Source: Teacher Education and Special Education, v. 33 no. 1 (February 2010)
p. 8-24.

(Reviewed by the Portal Team)

In this article, the authors propose an agenda for special education teacher education researchers. The authors emphasize that particular attention should be paid to policy work and studies of innovations in pre-service preparation, induction and mentoring, and professional development.
Because previous research is limited and unfocused, the foundation for future research is weak, but opportunities to study questions of importance and interest are seemingly limitless.

The authors discuss strategies to bolster the research foundation, namely, by oversampling special education teachers in the Schools and Staffing Survey and the Teacher Follow-Up Survey and by fostering the development of models of teacher development and related measures of teacher quality.

Conclusion

The authors conclude that the most serious impediments to developing a coherent and comprehensive body of research on teacher education derives from the absence of
(a) theoretical and conceptual frameworks for guiding the development of innovations and
(b) technically adequate outcome measures with which to assess the effects.

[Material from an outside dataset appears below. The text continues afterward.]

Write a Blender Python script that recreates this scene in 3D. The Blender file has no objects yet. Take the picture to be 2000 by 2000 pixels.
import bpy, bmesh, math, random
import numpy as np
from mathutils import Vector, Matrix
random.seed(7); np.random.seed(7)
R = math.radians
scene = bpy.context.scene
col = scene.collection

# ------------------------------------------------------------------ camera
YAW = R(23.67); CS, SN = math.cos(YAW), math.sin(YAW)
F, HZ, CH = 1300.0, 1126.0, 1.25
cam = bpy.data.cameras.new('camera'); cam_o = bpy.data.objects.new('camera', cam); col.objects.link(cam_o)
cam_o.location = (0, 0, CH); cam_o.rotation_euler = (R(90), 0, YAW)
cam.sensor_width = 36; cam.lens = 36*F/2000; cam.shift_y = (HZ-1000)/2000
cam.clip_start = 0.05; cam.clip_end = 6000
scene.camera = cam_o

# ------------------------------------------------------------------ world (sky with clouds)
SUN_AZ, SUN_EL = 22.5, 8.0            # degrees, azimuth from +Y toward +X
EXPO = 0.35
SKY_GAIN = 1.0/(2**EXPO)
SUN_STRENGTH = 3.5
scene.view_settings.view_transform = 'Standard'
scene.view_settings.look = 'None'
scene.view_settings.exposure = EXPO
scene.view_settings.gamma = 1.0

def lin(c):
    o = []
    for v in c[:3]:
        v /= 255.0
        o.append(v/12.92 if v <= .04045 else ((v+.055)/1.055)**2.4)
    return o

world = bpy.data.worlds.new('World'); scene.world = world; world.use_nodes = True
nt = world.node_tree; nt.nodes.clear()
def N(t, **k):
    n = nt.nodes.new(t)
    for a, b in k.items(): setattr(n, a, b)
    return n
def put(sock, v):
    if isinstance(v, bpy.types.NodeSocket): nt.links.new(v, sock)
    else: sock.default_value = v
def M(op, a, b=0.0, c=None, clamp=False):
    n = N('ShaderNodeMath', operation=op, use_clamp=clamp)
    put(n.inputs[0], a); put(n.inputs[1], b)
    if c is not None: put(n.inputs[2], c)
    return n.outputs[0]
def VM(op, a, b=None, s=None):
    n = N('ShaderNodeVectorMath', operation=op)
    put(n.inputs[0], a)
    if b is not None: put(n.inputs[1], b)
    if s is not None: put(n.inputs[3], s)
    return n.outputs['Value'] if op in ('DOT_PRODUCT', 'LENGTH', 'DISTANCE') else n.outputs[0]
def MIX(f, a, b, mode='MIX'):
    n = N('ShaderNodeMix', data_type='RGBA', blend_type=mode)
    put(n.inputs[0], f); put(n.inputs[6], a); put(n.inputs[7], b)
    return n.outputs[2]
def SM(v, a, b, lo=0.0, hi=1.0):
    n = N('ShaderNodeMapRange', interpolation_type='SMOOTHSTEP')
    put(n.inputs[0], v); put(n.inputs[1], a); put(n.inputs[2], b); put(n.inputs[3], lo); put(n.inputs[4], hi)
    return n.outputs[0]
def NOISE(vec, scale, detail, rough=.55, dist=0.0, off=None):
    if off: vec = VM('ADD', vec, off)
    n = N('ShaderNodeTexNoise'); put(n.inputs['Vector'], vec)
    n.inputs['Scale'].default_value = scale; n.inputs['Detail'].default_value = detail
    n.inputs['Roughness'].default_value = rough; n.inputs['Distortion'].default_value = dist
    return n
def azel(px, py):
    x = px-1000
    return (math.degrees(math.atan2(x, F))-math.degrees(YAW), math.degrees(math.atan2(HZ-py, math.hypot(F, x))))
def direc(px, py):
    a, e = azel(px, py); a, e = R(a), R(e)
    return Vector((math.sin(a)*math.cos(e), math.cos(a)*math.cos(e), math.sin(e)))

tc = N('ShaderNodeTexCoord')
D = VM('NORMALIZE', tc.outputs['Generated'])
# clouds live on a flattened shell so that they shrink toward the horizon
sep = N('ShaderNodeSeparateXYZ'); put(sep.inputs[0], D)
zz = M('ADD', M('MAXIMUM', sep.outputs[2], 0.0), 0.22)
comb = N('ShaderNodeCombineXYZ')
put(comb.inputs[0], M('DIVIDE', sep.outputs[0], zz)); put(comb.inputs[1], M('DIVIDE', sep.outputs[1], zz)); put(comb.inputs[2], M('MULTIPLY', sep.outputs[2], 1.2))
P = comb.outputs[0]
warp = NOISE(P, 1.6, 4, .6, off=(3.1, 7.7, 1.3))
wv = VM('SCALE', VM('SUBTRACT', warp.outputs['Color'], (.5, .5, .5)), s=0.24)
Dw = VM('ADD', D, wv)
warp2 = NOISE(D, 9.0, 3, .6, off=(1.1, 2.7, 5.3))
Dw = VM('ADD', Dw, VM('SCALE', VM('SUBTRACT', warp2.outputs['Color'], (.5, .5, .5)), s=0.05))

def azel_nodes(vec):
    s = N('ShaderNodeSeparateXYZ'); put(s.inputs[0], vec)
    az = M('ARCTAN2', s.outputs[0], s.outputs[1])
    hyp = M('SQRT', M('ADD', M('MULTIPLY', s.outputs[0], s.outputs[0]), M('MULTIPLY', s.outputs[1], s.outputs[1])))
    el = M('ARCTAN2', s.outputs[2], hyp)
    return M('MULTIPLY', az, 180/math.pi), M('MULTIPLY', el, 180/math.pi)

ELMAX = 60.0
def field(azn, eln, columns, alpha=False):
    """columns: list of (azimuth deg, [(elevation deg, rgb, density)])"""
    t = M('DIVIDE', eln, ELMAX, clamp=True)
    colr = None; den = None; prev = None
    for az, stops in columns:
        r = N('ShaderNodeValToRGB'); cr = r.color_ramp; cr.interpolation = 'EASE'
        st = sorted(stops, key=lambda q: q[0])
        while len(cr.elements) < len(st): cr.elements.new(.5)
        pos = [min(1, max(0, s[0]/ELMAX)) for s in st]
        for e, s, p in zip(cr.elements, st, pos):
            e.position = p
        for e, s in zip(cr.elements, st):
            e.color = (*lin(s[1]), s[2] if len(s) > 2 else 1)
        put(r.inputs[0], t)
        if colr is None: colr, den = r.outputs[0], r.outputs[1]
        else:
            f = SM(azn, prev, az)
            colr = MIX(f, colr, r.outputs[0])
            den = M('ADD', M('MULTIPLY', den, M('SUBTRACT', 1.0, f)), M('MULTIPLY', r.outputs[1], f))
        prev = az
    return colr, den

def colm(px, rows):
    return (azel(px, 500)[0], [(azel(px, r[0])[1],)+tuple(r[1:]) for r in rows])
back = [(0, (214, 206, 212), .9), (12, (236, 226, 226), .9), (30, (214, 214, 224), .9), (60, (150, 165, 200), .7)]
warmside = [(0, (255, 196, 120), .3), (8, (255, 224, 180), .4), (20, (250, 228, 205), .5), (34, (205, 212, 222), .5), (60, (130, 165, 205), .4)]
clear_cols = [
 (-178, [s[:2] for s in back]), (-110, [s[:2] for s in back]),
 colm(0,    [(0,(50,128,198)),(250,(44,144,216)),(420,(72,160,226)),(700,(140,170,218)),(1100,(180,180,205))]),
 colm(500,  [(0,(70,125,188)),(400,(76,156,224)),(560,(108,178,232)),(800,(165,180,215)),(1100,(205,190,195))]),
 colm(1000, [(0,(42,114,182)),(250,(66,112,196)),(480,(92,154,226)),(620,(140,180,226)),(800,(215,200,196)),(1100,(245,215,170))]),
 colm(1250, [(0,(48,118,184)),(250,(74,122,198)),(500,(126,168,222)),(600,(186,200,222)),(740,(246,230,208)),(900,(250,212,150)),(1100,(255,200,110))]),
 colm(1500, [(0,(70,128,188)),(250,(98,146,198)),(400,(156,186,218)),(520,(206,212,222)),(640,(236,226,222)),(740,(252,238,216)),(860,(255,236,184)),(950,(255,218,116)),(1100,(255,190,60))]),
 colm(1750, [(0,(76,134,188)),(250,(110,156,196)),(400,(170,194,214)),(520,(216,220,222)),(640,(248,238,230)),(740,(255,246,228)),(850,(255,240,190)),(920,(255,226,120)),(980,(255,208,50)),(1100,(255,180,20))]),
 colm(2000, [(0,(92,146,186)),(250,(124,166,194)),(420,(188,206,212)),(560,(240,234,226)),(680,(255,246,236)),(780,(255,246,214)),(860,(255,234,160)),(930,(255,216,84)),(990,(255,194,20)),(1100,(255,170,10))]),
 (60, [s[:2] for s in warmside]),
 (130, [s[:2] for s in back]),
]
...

The authors believe that the development and validation of teacher quality measures should be a top priority for teacher education researchers.
Furthermore, current federal databases, such as the SASS and the TFS, as well as state databases are insufficient for studying teacher education policy issues in special education.

The authors urge the U.S. Department of Education to consider oversampling SETs to increase the power of analyses undertaken with this important subgroup of teachers or, alternatively, to constitute a separate but nationally representative sample of SETs.

Finally, the authors are concerned about the future of traditional teacher preparation as the competition among providers intensifies and its cost to consumers is reduced (Carey, 2009). The authors argue that research will differentiate universities from online course providers, and our ultimate value to higher education may lie not in the number of teachers we produce but more so in the knowledge that we generate about preparing them well.

References
Carey, K. (2009, September/October). College for $99 a month. Washington Monthly. Retrieved October 14, 2009.